Over the years, I have written about how the mayor MUST attend the annual Budget Hearings held at one of three neighborhood locations. At those hearings, residents can testify to the mayor and to the heads of all the city departments (including Jody Weiss CPD, Arne Duncan CPS and Ron Huberman CTA) , about anything that they are concerned about when it comes to this city and what is going on. All you have to do is register to speak between 6 – 7pm, and then once your name is called, you can give the mayor a piece of your mind on any subject under the sun.
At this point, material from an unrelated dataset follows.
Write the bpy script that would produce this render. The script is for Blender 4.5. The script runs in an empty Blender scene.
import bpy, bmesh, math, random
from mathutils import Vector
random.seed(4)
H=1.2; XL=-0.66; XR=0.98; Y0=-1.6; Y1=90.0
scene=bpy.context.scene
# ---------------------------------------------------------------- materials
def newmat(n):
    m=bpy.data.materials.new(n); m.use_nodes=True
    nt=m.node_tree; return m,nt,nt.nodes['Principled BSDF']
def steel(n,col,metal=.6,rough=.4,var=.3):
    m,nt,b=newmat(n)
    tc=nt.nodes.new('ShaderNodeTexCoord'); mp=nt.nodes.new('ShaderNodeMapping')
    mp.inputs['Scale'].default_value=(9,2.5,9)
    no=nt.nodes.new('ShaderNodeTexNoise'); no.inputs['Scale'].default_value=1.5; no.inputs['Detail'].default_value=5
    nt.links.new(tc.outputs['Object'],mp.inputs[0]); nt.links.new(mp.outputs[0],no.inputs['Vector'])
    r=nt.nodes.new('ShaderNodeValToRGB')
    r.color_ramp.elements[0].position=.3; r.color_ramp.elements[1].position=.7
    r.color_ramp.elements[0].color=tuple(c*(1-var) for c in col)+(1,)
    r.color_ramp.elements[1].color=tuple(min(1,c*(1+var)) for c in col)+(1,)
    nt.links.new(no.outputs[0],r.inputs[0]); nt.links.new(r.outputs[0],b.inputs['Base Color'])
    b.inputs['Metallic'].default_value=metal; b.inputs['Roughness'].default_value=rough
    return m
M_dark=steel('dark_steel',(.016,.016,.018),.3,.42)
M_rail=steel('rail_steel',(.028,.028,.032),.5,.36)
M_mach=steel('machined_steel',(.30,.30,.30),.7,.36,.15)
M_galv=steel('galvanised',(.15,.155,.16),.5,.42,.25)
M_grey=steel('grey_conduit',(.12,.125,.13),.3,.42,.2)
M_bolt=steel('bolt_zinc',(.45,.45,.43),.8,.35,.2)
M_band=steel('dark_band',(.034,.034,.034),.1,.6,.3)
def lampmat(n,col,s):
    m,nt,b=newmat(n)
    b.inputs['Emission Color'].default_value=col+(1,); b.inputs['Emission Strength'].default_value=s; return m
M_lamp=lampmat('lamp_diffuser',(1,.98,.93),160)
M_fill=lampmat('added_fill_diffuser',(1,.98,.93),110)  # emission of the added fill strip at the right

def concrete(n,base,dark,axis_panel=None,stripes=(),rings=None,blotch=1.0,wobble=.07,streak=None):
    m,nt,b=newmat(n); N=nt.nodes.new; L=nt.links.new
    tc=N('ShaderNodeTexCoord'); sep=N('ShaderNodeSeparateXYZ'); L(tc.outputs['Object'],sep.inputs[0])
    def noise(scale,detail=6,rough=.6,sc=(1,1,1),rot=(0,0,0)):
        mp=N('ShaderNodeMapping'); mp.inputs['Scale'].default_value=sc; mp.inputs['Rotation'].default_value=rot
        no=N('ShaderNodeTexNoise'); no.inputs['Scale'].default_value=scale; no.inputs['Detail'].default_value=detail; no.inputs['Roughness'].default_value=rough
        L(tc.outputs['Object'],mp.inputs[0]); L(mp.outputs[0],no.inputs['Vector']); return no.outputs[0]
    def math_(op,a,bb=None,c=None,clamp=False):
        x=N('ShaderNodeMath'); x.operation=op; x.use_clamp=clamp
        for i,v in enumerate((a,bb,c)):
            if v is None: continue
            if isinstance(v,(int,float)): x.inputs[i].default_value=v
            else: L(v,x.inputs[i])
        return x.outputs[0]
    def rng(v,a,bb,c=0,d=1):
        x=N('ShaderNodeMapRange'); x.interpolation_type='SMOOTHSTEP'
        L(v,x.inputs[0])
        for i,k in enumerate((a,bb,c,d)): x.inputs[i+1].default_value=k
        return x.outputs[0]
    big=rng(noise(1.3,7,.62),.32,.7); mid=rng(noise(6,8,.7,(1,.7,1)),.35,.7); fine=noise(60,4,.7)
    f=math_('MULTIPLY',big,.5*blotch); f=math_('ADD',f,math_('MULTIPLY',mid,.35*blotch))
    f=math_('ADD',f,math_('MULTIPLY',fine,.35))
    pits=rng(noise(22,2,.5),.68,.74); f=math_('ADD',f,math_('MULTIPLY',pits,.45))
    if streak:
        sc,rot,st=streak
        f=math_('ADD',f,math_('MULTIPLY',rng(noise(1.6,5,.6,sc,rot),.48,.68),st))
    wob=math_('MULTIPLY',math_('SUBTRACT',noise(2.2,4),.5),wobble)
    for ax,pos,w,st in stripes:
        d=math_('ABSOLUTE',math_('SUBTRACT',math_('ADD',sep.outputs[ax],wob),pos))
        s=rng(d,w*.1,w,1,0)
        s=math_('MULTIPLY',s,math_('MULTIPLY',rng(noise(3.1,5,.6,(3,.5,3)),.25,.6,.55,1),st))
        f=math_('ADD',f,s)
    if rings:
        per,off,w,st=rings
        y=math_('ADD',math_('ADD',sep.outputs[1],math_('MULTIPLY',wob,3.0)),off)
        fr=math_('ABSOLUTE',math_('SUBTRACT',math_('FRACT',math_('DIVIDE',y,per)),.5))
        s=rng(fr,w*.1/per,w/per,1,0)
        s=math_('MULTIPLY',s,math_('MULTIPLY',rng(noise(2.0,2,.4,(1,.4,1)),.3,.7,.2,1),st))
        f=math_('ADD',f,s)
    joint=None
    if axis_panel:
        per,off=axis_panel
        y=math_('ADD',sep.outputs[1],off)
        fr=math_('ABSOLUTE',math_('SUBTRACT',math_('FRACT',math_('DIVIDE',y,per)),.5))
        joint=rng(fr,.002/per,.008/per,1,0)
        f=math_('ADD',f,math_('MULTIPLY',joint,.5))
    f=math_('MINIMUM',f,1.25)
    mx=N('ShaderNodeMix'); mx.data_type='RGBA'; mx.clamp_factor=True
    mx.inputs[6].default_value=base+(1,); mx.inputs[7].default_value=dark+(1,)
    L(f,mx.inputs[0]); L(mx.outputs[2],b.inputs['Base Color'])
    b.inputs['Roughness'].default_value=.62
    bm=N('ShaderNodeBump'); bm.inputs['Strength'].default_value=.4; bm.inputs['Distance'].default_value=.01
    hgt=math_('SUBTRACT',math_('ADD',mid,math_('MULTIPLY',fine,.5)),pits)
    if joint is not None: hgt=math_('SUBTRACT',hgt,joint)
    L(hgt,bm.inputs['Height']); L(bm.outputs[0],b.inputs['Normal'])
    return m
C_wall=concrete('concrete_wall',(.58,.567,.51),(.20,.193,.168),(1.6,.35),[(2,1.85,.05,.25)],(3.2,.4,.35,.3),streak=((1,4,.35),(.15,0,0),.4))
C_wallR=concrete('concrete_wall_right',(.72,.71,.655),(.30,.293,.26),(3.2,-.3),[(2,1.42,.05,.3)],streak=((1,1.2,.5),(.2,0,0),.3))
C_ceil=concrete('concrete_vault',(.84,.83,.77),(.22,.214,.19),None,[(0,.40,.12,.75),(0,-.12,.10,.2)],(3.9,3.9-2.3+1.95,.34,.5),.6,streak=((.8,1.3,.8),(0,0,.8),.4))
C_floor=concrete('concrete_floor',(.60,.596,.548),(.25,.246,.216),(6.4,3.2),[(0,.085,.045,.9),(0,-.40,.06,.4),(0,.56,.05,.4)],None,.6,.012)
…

If you can’t think of what you want to talk about, I’ll give you a few pointer based on what has been happening in the city right now; Brach candy site, shootings, red-light cameras, schools - including a new high school for Austin, parks, police, sanitation, housing crisis, cook county tax increase, property taxes not going down even as our property values have fallen, dogs without tags being walked down the streets, city taxes on gasoline, phone service, electricity and cooking gas, price of city stickers, TIF money and how its being used, jobs for youth, opportunities for ex-offenders, a land-based casino for Chicago and on and on.
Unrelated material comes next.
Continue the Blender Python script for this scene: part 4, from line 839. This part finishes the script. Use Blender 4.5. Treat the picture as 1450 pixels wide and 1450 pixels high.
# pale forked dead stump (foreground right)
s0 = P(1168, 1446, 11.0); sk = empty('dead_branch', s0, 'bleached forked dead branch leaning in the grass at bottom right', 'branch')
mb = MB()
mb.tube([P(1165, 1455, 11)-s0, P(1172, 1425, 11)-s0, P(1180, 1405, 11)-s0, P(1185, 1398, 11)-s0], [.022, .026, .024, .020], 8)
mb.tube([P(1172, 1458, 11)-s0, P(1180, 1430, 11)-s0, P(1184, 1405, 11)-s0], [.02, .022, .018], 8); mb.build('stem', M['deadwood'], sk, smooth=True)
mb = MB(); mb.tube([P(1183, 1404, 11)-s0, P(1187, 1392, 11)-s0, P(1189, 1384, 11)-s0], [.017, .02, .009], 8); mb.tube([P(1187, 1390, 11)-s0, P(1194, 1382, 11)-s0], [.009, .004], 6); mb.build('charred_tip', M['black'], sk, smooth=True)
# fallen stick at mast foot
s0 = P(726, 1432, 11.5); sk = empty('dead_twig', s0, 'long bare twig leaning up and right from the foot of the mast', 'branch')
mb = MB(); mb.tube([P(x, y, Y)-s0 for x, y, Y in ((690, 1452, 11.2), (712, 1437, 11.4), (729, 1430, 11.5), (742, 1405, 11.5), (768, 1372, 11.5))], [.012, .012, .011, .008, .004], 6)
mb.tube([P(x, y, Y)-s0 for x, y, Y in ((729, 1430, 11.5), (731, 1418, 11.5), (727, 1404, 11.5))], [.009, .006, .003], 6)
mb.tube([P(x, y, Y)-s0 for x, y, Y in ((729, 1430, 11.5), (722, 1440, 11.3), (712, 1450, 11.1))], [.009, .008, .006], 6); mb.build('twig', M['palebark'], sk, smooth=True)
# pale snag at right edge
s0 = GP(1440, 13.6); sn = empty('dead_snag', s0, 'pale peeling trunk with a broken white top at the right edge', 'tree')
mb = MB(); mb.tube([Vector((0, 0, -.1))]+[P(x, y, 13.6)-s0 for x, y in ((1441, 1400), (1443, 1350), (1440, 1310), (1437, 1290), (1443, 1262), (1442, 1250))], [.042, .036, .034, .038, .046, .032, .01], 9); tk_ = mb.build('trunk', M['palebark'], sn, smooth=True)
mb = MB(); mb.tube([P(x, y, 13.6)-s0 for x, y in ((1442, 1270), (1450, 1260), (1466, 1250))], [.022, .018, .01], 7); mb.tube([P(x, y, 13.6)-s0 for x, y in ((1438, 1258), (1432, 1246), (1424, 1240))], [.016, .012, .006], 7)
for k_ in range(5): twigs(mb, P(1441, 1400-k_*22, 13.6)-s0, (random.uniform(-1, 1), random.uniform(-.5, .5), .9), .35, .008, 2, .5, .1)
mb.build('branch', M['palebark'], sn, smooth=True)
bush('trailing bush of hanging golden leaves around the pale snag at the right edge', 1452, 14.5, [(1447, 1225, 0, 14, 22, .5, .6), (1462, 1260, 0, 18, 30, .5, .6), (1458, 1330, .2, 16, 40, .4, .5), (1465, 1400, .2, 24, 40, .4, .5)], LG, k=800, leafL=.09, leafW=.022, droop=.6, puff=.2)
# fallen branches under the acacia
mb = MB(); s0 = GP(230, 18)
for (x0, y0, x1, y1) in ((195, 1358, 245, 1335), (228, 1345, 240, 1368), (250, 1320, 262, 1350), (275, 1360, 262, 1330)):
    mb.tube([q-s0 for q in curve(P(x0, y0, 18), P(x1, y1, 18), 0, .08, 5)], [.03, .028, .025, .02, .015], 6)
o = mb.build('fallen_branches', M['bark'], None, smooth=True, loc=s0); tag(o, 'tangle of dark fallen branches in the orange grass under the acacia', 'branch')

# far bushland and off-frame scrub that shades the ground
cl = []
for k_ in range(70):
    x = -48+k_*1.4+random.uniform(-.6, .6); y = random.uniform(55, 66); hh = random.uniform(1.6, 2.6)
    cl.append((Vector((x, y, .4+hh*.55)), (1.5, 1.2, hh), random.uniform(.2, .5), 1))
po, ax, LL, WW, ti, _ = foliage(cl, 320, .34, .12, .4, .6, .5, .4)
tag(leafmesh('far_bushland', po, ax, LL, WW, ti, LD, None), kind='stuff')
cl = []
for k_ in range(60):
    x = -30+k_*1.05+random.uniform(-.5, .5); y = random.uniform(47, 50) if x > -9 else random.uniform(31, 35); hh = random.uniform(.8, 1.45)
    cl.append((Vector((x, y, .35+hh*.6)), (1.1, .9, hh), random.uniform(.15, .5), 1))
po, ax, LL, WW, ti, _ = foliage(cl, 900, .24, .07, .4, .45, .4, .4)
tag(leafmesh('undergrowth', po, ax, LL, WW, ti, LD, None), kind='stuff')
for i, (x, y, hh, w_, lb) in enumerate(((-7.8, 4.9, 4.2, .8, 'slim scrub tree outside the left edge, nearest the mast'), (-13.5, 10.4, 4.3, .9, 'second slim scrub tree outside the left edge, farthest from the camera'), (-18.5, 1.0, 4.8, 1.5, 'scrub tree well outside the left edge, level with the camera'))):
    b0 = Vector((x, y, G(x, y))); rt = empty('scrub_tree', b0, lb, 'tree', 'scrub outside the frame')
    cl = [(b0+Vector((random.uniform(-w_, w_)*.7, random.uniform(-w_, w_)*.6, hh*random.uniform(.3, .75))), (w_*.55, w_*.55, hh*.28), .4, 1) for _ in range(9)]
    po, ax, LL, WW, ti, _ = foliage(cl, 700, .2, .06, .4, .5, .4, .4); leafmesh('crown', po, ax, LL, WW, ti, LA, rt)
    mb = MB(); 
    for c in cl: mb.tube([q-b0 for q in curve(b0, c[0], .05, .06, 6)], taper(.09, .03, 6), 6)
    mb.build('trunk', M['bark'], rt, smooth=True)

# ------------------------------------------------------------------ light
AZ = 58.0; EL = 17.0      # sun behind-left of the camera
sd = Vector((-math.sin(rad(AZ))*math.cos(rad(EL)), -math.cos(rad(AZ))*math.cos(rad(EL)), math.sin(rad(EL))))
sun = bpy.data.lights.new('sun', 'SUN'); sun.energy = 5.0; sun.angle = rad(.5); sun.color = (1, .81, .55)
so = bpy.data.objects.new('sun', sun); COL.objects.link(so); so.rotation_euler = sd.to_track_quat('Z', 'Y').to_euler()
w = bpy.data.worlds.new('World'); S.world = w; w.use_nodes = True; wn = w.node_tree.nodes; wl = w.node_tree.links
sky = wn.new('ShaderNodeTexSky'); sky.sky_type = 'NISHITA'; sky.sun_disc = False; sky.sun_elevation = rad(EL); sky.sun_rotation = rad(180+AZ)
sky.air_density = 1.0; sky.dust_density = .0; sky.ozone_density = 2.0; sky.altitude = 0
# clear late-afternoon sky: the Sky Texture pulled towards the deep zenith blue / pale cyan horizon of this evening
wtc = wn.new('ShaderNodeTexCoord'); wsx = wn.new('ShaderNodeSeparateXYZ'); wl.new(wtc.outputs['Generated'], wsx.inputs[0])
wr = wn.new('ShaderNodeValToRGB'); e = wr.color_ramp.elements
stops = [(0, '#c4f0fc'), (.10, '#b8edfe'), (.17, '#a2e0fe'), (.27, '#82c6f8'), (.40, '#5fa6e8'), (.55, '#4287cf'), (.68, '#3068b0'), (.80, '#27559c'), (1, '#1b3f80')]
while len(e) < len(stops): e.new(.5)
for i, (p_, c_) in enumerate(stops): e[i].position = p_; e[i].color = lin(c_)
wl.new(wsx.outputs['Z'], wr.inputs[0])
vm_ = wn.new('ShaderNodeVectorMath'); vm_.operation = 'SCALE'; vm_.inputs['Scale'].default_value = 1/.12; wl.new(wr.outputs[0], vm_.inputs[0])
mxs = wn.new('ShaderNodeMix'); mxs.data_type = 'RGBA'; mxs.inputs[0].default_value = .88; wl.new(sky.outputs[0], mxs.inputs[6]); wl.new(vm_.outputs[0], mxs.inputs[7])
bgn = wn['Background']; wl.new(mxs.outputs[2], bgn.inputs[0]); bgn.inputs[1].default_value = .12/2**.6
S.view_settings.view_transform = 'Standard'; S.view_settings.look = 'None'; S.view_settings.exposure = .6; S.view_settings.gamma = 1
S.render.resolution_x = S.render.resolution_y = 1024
The schedules for the hearings are:

AUGUST 19, 2008 Falconer Elementary School
3020 N. Lamon Avenue
AUGUST 20, 2008 Central West Regional Center
2102 W. Ogden
AUGUST 21, 2008 South Shore Cultural Center
7059 S. South Shore Dr

I will be at the Ogden location on Tuesday. Since the mayor cannot leave until everyone who wants to testify does so, let’s fill the location and keep him there overnight. That along with voting to elect someone to take his place are some of the ways we can make him understand that as a city, we are tired of the antics of our elected officials and we’re not going to take it anymore.

By the way, arrive early. All the city officials drive cars so as to take up all the parking spaces thereby frustrating people who can’t find a place to park and thus don’t come to the hearings. If I had my way, every one of the people employed by the city and including the mayor should have to take the CTA to attend those hearing so that they can experience what the rest of us do every day.